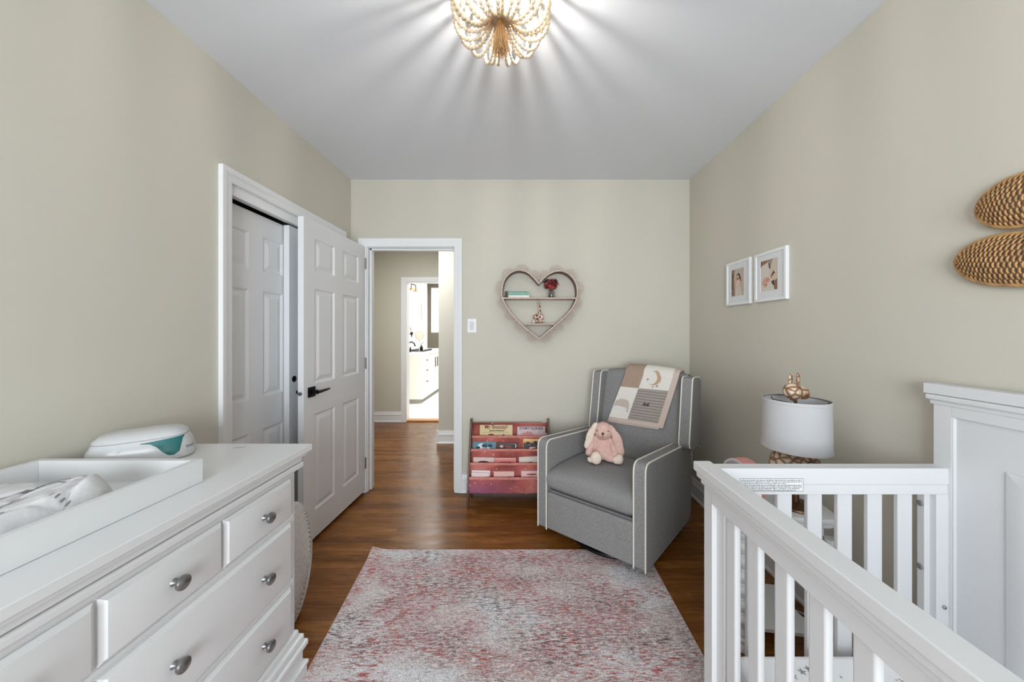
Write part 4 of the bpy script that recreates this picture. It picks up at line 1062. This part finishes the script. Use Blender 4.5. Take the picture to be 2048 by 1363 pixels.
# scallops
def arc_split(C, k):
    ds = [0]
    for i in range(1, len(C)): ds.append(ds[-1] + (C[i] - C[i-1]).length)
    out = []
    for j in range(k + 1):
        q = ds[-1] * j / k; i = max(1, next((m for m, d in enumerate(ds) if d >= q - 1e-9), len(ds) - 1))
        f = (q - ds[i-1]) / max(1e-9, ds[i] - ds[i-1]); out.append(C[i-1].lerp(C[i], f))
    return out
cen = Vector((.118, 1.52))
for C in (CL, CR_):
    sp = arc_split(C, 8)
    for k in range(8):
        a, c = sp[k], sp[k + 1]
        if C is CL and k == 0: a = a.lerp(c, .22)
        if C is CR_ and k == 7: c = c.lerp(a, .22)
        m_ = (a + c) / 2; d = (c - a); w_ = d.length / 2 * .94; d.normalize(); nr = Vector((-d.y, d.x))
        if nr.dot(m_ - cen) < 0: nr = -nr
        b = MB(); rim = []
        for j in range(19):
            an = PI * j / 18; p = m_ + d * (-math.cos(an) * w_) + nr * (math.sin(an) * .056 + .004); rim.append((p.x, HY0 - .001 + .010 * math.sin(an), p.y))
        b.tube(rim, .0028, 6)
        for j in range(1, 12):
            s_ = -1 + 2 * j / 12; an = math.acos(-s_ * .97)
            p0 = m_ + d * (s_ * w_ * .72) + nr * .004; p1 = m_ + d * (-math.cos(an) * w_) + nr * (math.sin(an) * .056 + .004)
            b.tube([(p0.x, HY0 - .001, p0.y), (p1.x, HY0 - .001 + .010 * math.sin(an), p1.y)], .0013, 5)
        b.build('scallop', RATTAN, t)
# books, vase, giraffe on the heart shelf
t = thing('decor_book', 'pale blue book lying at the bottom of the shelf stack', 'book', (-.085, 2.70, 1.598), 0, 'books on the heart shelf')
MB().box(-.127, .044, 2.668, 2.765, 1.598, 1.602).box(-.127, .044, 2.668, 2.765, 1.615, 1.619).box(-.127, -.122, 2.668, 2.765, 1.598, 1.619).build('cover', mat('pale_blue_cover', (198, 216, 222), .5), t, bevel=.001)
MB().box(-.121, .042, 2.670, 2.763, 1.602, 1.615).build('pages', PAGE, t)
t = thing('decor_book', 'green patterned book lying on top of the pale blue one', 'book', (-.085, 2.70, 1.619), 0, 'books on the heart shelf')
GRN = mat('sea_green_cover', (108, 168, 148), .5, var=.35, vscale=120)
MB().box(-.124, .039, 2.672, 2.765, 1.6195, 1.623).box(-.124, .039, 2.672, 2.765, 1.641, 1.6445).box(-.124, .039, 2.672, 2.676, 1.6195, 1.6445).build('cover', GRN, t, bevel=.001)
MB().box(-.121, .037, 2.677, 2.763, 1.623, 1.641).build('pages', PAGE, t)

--

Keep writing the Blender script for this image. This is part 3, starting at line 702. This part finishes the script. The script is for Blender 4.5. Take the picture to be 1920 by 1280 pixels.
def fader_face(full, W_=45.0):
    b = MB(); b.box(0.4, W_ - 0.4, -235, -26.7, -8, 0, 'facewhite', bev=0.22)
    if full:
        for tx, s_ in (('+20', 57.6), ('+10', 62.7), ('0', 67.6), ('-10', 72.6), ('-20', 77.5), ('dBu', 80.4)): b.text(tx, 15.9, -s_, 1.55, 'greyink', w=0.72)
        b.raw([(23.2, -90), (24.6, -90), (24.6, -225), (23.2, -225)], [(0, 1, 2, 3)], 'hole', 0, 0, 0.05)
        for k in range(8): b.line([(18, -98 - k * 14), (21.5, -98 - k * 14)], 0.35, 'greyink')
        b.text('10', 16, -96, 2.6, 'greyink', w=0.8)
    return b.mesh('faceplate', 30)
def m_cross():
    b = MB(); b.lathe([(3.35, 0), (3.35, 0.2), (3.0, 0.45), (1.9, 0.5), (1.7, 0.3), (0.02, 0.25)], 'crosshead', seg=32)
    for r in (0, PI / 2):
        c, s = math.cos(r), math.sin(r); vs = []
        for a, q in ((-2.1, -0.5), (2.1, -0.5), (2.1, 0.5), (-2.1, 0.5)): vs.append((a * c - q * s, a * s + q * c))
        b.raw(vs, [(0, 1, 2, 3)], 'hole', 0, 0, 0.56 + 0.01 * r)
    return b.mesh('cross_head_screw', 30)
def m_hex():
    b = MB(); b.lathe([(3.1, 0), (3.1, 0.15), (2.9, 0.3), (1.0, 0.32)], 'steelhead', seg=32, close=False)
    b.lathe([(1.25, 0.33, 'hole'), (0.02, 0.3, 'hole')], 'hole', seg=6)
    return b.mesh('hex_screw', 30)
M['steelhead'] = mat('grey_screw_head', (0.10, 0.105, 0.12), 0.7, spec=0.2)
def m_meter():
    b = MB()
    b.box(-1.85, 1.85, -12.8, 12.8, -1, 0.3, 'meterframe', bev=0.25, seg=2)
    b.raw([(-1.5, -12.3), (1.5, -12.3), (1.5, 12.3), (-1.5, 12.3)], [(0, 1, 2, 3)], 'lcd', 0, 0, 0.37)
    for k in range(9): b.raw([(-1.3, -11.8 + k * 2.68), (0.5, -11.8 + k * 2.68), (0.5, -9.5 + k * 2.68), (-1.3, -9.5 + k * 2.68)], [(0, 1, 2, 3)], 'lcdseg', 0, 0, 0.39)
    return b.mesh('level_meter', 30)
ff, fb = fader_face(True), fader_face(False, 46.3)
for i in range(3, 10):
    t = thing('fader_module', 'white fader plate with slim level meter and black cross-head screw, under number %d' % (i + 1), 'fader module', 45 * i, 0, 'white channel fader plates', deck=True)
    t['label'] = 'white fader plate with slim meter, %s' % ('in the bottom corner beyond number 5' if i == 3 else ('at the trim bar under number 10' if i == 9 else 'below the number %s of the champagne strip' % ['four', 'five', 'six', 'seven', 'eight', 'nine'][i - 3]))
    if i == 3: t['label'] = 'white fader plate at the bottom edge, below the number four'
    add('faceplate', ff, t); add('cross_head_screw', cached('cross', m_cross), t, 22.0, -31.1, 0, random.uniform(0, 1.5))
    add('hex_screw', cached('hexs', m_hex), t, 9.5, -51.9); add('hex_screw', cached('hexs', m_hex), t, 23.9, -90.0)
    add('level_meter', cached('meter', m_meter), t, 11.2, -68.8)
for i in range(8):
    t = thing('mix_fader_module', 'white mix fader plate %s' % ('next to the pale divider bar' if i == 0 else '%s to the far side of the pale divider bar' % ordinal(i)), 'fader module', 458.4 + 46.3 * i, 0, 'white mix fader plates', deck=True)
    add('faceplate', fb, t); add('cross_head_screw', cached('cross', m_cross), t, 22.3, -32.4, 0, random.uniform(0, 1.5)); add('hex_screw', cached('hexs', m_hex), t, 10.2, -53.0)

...

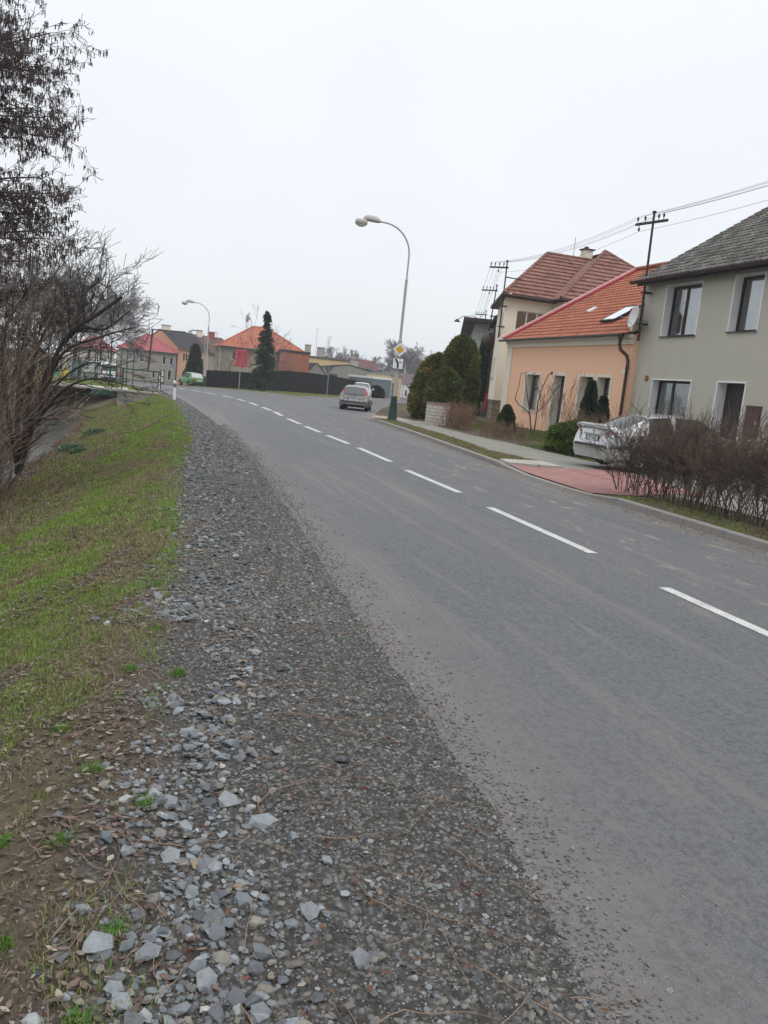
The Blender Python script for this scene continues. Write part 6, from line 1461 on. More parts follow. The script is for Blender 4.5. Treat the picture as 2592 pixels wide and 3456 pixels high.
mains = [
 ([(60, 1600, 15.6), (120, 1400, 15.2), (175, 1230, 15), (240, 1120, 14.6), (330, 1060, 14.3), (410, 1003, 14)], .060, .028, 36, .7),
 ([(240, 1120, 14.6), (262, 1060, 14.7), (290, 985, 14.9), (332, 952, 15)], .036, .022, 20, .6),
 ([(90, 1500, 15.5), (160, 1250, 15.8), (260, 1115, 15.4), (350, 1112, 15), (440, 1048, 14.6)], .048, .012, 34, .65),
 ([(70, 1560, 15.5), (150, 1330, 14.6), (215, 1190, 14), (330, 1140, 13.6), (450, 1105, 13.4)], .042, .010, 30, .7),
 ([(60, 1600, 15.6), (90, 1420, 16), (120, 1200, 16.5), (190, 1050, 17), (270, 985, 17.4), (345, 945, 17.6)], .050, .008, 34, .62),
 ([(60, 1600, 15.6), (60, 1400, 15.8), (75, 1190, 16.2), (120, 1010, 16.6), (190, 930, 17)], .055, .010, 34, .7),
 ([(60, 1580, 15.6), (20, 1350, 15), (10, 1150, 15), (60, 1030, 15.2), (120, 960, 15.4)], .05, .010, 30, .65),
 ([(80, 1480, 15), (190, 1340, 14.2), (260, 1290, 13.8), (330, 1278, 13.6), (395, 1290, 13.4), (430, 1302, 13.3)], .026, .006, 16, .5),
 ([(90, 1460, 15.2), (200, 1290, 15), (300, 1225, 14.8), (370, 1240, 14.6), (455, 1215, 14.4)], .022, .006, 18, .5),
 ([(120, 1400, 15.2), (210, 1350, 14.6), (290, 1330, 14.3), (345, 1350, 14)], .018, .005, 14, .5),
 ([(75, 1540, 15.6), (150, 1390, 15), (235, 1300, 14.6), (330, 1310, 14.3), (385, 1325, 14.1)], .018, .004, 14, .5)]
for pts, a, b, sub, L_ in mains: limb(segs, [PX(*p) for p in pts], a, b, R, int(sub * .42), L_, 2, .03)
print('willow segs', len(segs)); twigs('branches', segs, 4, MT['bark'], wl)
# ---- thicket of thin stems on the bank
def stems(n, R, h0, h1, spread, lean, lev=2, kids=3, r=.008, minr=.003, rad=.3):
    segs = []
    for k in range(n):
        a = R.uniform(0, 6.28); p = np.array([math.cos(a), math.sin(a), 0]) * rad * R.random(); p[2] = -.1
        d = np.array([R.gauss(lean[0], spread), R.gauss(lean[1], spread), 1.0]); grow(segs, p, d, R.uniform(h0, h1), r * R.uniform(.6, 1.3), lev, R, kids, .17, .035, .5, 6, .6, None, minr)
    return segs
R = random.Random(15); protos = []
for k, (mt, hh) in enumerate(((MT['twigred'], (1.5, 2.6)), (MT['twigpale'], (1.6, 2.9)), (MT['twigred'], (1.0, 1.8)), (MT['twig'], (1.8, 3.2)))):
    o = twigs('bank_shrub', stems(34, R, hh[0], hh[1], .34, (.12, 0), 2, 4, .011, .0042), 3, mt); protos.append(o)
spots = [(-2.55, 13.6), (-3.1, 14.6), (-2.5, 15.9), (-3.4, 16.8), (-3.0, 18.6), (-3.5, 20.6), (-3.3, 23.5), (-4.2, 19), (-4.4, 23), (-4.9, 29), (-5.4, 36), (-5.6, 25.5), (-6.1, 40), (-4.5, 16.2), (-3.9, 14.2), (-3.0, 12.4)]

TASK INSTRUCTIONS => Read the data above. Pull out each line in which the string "picture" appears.

COMPLETE OUTPUT =>
Write part 4 of the bpy script that recreates this picture. It picks up at line 1062. This part finishes the script. Use Blender 4.5. Take the picture to be 2048 by 1363 pixels.
Keep writing the Blender script for this image. This is part 3, starting at line 702. This part finishes the script. The script is for Blender 4.5. Take the picture to be 1920 by 1280 pixels.
The Blender Python script for this scene continues. Write part 6, from line 1461 on. More parts follow. The script is for Blender 4.5. Treat the picture as 2592 pixels wide and 3456 pixels high.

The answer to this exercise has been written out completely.